One of the boxes of slides was labeled "Mountain Trip to Japan 1959." "There was this one slide in particular that was really strange. I was convinced it was a public execution," Jason says. So he did what any quirky songwriter might do in such a situation. He wrote a perky, upbeat song about a mountain trip to Japan - that involves a public execution. Tina was floored.

Fast forward past a successful open-mike-night presentation and a talent show win, and suddenly The Trachtenburg Family Slideshow Players became Seattle darlings. That's when Tina packed everyone into the '84 Chevy van and moved them to New York in pursuit of a bigger audience. Once again, her vision proved wise.

This summer's tour features 28 gigs in six weeks. The Continental Club show in Austin was particularly exciting, thanks to extended family members in the audience.

Tina is originally from San Antonio, so her Mom, Rachel, Dad, Joe, and Aunt Rose (aka Baby Doll) made the drive to dote on little Rachel - they call her Raquilita - and catch the performance.

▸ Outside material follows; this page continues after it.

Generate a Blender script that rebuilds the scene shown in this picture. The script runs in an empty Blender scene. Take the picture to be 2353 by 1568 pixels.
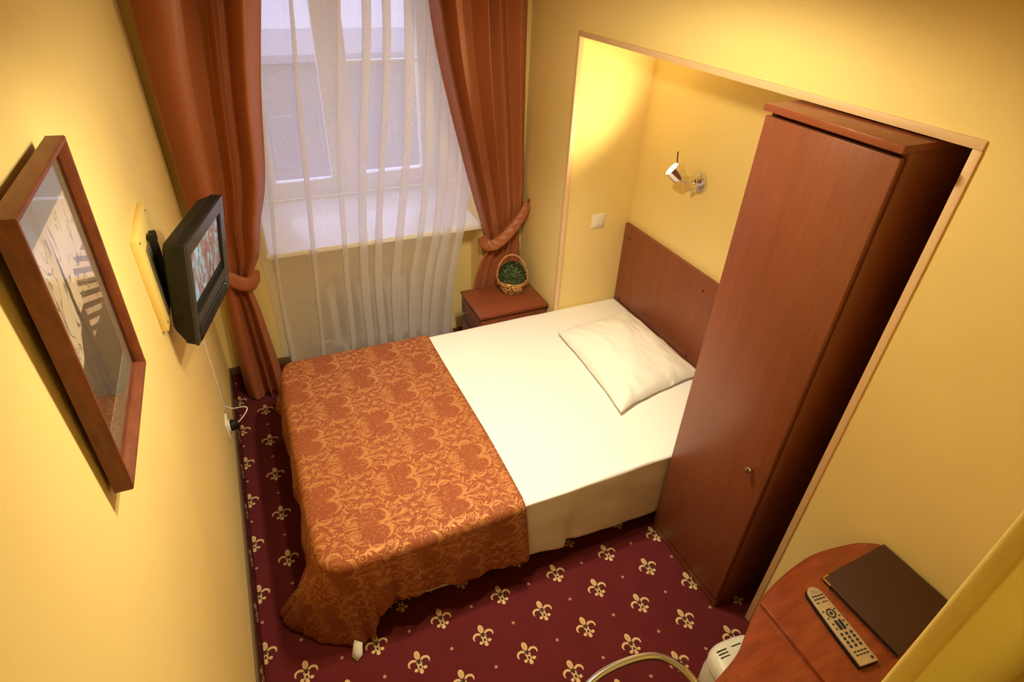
import bpy, bmesh, math, random
import numpy as np
from mathutils import Vector, Matrix, Euler
from mathutils import noise as mnoise

random.seed(7)
sc = bpy.context.scene
COL = sc.collection

# ------------------------------------------------------------------ camera
cam_d = bpy.data.cameras.new('camera')
cam_d.sensor_width = 36.0
cam_d.sensor_fit = 'HORIZONTAL'
cam_d.lens = 1329.3407 / 2353 * 36.0
cam_d.clip_start = 0.02
cam = bpy.data.objects.new('camera', cam_d)
cam.location = (0.33656, -3.13209, 2.35006)
cam.rotation_euler = (0.96378, -0.038138, -0.424956)
COL.objects.link(cam)
sc.camera = cam

# ------------------------------------------------------------------ world (winter dusk outside the window)
world = bpy.data.worlds.new('dusk')
sc.world = world
world.use_nodes = True
bg = world.node_tree.nodes['Background']
bg.inputs['Strength'].default_value = 2.1
# overcast sky: the zenith is three times as bright as the horizon
_w = world.node_tree
_tc = _w.nodes.new('ShaderNodeTexCoord'); _sx = _w.nodes.new('ShaderNodeSeparateXYZ')
_w.links.new(_tc.outputs['Generated'], _sx.inputs[0])
_mr = _w.nodes.new('ShaderNodeMapRange'); _w.links.new(_sx.outputs['Z'], _mr.inputs[0])
_mr.inputs[1].default_value = 0.0; _mr.inputs[2].default_value = 1.0; _mr.inputs[3].default_value = 1.0; _mr.inputs[4].default_value = 3.0
_vm = _w.nodes.new('ShaderNodeVectorMath'); _vm.operation = 'SCALE'; _vm.inputs[0].default_value = (0.62, 0.64, 1.0)
_w.links.new(_mr.outputs[0], _vm.inputs['Scale']); _w.links.new(_vm.outputs[0], bg.inputs['Color'])

# ------------------------------------------------------------------ view
vs = sc.view_settings
vs.view_transform = 'Standard'
vs.look = 'None'
vs.gamma = 1.0
vs.use_curve_mapping = False
vs.exposure = 0.0
sc.cycles.use_denoising = True
sc.cycles.max_bounces = 10
sc.cycles.diffuse_bounces = 6
sc.cycles.transparent_max_bounces = 16
sc.cycles.sample_clamp_indirect = 6.0
sc.cycles.caustics_reflective = False
sc.cycles.caustics_refractive = False

# ------------------------------------------------------------------ lamps of the room (their fixtures are built further down)
WARM = (1.0, 0.82, 0.47)
# three-armed ceiling lamp: bulb position, watts, cone degrees, blend, aim
BULBS = [
    ((1.08, -1.70, 2.34), 52, 179, 0.35, (1.12, -1.60, 0), WARM),
    ((1.12, -1.55, 2.34), 118, 92, 1.0, (1.34, -1.12, 0), (1.0, 0.90, 0.68)),
    ((0.74, -1.90, 2.34), 60, 128, 1.0, (0.10, -1.98, 0.4), WARM),
]
HALL = ((1.80, -3.75, 2.20), 8.5, (1.0, 0.84, 0.36))
READ_W = 30

# ------------------------------------------------------------------ helpers
def link(o):
    COL.objects.link(o)
    return o

def tag(o, label=None, cat=None, group=None, kind=None):
    if label: o['label'] = label
    if cat: o['category'] = cat
    if group: o['group'] = group
    if kind: o['kind'] = kind
    return o

def empty(name, loc=(0, 0, 0), label=None, cat=None, group=None, kind=None):
    o = bpy.data.objects.new(name, None)
    o.empty_display_size = 0.05
    o.location = loc
    link(o)
    return tag(o, label, cat, group, kind)

def finish(name, me, mat, parent=None, smooth=True, angle=35):
    if mat is not None:
        for m in (mat if isinstance(mat, (list, tuple)) else [mat]):
            me.materials.append(m)
    if smooth:
        me.polygons.foreach_set('use_smooth', [True] * len(me.polygons))
        me.set_sharp_from_angle(angle=math.radians(angle))
    o = bpy.data.objects.new(name, me)
    link(o)
    if parent is not None:
        o.parent = parent
        # children are modelled in world coordinates; the parent keeps its own place
        if not parent.get('_local'):
            o.matrix_parent_inverse = world_matrix(parent).inverted()
    return o

def world_matrix(o):
    m = o.matrix_basis.copy()
    if o.parent is not None:
        m = world_matrix(o.parent) @ o.matrix_parent_inverse @ m
    return m

def from_bm(name, bm, mat, parent=None, smooth=True, angle=35):
    me = bpy.data.meshes.new(name)
    bm.normal_update()
    bm.to_mesh(me)
    bm.free()
    return finish(name, me, mat, parent, smooth, angle)

def bm_box(bm, lo, hi, bevel=0.0, seg=2, mtx=None):
    lo, hi = Vector(lo), Vector(hi)
    c = (lo + hi) / 2
    s = hi - lo
    r = bmesh.ops.create_cube(bm, size=1.0)
    vs_ = r['verts']
    for v in vs_:
        v.co = Vector((v.co.x * s.x, v.co.y * s.y, v.co.z * s.z)) + c
    if bevel > 0:
        es = list({e for v in vs_ for e in v.link_edges})
        rb = bmesh.ops.bevel(bm, geom=es, offset=bevel, segments=seg, profile=0.5, affect='EDGES')
        vs_ = list({v for f in rb['faces'] for v in f.verts} | {v for v in vs_ if v.is_valid})
    if mtx is not None:
        for v in vs_:
            if v.is_valid: v.co = mtx @ v.co
    return vs_

def box(name, lo, hi, mat, parent=None, bevel=0.002, seg=2, mtx=None):
    bm = bmesh.new()
    bm_box(bm, lo, hi, bevel, seg, mtx)
    return from_bm(name, bm, mat, parent)

def bm_lathe(bm, prof, n=24, mtx=None, cap=True):
    """prof: list of (radius, z)"""
    rings = []
    for r, z in prof:
        if r < 1e-6:
            rings.append([bm.verts.new((0, 0, z))])
        else:
            rings.append([bm.verts.new((r * math.cos(2 * math.pi * i / n), r * math.sin(2 * math.pi * i / n), z)) for i in range(n)])
    for a, b in zip(rings[:-1], rings[1:]):
        for i in range(n):
            j = (i + 1) % n
            if len(a) == 1 and len(b) == 1: continue
            if len(a) == 1: bm.faces.new((a[0], b[j], b[i]))
            elif len(b) == 1: bm.faces.new((a[i], a[j], b[0]))
            else: bm.faces.new((a[i], a[j], b[j], b[i]))
    if cap:
        if len(rings[0]) > 1: bm.faces.new(rings[0][::-1])
        if len(rings[-1]) > 1: bm.faces.new(rings[-1])
    vs_ = [v for r in rings for v in r]
    if mtx is not None:
        for v in vs_: v.co = mtx @ v.co
    return vs_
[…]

Baby Doll clapped heartily, gushing afterward with her sister about how happy they are for Tina and how talented and artistic she's always been.

The packed house clearly shared the sentiment, eating up every minute of the presentation from Jason's geeky yuk-yuk patter to songs about eggs/Vietnam/Watergate, a couple of retired military nurses and their adventures from the 1950s through the '70s, and a brilliant piece dealing with "Men Gone Wild in Middle America," featuring slides culled from a traffic-education presentation.

Of particular amusement was a commercial slide featuring a glass bell and a ketchup bottle atop a wedding cake, made funnier by Jason's deconstruction of the thought process that must've gone into this ad.

At last, the nutty professor of poetry in carousel motion finally informed the audience that all family slide shows must come to an end. Appropriately enough, they rounded out the evening with a ditty entitled, "Together as a System We Are Unbeatable."